PhD Defense: Nikolaj Theodor Birkmose Thams
Title: Causality and Distribution Shift
This PhD thesis contains a number of contributions on drawing causal inference from observational data, with a particular focus on shifts in distribution. These contributions fall within three categories: 1) Testing hypotheses in shifted distributions, 2) learning predictive models that are robust to distribution shift and 3) inferring causal structure and causal effects using exogenous variables. First, we present a general framework which formalizes statistical hypothesis testing under distribution shifts. We propose methods and prove theoretical results for conducting such tests. We describe a number of different applications of testing under distribution shifts, which includes policy learning and conditional independence testing.
Second, we outline ways of using causal methodology to learn predictive models that are robust to shifts in distribution. We propose an algorithm for learning invariant policies in bandit problems, and we show that, if certain assumptions are satisfied, this allows for worst-case optimal prediction in unseen environments. In a regression setting, we propose an estimator for learning linear predictors that are worst-case optimal over a class of mean-shifts in an unobserved confounder, assuming that we observe proxies of this confounder. We also propose a framework for specifying plausible parametric shifts in distribution and develop theory for finding the shift that has the worst-case impact on the performance of a predictive model.
Finally, we provide methods for inferring causal structure and causal effects from heterogeneous observational data. We propose a procedure for identifying causal ancestors of a given target variable by using ‘minimal invariance’ of sets of predictors across multiple exogenous environments (or distribution shifts).

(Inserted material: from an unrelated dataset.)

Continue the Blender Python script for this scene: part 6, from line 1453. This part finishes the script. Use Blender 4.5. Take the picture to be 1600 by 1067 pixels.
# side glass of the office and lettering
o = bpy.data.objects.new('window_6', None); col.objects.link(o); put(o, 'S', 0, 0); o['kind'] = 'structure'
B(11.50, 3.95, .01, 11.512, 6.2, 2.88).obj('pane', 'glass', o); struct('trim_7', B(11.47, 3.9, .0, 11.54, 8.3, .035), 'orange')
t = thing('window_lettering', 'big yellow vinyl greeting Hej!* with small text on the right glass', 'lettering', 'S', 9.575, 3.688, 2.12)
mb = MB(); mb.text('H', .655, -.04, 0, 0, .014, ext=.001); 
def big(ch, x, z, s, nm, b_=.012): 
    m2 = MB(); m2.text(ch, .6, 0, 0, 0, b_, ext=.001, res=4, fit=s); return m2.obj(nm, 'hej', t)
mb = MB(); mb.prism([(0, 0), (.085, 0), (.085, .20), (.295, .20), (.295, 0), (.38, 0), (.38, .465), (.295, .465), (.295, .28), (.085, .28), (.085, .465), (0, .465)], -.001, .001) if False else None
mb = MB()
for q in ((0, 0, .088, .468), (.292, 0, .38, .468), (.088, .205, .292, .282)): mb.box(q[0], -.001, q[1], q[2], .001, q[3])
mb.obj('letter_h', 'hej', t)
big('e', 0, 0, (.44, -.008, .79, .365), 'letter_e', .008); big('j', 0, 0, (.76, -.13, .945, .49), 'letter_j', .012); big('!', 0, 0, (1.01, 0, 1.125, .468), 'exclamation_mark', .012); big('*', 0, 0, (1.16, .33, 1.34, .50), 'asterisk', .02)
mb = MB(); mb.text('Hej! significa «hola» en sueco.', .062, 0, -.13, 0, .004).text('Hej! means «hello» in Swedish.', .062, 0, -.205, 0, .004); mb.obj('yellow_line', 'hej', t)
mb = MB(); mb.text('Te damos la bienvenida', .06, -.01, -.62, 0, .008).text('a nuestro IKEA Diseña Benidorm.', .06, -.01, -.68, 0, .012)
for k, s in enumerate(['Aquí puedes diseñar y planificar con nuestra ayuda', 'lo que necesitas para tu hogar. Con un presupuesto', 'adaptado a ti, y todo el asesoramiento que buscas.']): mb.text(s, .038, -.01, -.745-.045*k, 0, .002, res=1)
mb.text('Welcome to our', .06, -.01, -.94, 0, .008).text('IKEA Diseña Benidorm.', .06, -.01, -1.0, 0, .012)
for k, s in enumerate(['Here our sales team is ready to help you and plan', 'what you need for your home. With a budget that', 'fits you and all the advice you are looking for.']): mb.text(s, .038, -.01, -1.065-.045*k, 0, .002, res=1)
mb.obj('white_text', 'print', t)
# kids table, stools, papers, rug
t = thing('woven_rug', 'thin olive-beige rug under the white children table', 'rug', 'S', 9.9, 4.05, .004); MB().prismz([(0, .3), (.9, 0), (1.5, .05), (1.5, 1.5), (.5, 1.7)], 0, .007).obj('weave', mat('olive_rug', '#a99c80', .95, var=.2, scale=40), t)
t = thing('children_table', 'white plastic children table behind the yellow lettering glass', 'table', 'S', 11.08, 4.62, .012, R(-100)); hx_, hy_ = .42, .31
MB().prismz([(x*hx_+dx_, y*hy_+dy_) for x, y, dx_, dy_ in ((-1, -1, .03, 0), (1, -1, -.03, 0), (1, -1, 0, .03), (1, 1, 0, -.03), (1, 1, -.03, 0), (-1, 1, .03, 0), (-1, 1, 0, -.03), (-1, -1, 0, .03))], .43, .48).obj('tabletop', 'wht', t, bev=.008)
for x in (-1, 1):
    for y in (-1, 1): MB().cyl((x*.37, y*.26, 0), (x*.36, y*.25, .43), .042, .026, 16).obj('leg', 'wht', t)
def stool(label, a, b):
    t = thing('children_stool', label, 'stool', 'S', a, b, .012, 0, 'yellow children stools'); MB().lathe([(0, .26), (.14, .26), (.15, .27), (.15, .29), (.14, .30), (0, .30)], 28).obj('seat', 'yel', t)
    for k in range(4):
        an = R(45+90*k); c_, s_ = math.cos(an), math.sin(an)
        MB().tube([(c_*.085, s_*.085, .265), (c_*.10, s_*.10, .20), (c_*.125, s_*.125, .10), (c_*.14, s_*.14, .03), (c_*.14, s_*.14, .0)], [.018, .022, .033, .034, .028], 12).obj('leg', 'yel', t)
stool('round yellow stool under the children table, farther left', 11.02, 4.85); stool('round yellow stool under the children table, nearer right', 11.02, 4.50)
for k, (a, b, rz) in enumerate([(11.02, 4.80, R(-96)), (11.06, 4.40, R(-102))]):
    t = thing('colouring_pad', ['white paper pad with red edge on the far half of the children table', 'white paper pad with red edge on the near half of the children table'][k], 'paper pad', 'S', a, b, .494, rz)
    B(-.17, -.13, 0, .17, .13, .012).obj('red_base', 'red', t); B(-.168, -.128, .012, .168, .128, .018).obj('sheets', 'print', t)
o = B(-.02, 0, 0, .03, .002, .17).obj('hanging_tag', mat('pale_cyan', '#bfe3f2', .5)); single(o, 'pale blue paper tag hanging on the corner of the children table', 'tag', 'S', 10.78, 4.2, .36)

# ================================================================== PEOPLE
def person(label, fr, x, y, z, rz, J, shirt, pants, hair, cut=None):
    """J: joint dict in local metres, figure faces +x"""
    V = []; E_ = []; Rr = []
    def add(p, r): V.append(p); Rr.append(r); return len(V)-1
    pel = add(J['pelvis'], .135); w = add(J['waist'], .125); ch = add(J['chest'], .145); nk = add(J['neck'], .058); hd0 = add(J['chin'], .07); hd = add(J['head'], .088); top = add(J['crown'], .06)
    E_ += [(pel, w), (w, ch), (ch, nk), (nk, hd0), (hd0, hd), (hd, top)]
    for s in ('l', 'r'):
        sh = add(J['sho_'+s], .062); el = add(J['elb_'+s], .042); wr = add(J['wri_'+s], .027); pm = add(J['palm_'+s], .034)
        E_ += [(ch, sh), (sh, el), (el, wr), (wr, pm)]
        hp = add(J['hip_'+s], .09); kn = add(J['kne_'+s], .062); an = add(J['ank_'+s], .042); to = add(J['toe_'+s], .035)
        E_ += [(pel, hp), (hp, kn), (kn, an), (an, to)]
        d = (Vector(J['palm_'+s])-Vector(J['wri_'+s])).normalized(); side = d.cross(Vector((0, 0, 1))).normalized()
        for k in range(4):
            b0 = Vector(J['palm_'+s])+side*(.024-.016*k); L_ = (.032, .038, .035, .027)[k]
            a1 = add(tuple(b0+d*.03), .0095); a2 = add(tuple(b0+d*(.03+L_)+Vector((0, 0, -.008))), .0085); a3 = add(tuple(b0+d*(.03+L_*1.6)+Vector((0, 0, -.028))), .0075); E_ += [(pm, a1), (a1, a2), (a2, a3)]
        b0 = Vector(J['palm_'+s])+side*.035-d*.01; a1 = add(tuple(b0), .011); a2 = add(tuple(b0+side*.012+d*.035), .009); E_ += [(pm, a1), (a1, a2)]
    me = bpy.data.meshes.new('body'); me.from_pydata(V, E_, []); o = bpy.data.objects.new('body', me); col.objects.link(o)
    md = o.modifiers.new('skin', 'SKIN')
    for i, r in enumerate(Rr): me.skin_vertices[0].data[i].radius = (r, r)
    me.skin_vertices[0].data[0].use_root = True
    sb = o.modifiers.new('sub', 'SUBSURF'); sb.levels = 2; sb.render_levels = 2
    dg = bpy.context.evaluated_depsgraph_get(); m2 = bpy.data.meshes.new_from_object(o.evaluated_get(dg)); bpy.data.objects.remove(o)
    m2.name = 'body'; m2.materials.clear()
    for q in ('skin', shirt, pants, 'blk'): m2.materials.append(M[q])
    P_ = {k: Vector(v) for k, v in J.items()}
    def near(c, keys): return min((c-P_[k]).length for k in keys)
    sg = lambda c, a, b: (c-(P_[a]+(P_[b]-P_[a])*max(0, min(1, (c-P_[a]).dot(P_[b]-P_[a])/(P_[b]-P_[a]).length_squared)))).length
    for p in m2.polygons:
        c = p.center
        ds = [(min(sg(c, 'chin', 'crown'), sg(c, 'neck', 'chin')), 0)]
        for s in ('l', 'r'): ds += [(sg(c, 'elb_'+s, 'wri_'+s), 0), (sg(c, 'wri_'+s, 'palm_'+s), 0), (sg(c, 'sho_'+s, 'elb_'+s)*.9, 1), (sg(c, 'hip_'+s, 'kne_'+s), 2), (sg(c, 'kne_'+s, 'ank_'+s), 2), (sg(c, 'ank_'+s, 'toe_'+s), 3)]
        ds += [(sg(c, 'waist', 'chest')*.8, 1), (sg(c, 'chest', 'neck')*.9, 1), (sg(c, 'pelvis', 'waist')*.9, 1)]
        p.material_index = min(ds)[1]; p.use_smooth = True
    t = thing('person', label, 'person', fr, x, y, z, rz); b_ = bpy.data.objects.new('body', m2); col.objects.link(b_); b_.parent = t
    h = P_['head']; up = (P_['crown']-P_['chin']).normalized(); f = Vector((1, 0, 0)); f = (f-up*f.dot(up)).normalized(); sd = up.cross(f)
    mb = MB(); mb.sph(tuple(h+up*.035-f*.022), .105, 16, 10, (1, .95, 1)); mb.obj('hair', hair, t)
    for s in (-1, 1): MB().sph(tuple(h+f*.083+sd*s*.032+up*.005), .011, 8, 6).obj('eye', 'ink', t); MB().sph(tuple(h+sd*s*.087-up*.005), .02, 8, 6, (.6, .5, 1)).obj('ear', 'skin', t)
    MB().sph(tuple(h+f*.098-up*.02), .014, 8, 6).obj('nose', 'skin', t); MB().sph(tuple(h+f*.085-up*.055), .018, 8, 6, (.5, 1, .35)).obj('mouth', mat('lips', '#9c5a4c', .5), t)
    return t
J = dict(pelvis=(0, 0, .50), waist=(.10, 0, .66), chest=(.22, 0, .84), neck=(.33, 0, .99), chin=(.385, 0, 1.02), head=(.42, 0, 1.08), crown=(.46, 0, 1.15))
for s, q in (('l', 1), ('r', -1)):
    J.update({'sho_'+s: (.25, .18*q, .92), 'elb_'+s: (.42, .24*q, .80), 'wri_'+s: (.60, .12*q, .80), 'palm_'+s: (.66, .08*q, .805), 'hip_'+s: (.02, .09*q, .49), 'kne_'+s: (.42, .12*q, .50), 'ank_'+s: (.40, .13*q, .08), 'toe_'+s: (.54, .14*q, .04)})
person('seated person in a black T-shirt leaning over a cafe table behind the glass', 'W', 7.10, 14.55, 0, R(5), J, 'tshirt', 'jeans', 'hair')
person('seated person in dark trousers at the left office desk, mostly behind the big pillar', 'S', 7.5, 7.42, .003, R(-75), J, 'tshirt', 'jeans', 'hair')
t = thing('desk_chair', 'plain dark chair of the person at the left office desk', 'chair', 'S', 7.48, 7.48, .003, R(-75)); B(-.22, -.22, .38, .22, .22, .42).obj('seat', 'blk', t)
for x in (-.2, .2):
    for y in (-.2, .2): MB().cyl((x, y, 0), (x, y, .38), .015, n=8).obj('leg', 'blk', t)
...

We develop instrumental variable methodology for inferring causal effects in linear time series data, where we highlight that past states are helpful for obtaining ‘more exogeneity’ but also that past states confound the instrument and outcome and needs to be adjusted for.
The defence will be held as a hybrid defence.
Supervisor: Professor Jonas Peters, University of Copenhagen
Assessment Committee:
Professor Susanne Ditlevsen (chair), University of Copenhagen
Professor Thomas Richardson, University of Washington
Professor Rajen Shah, University of Cambridge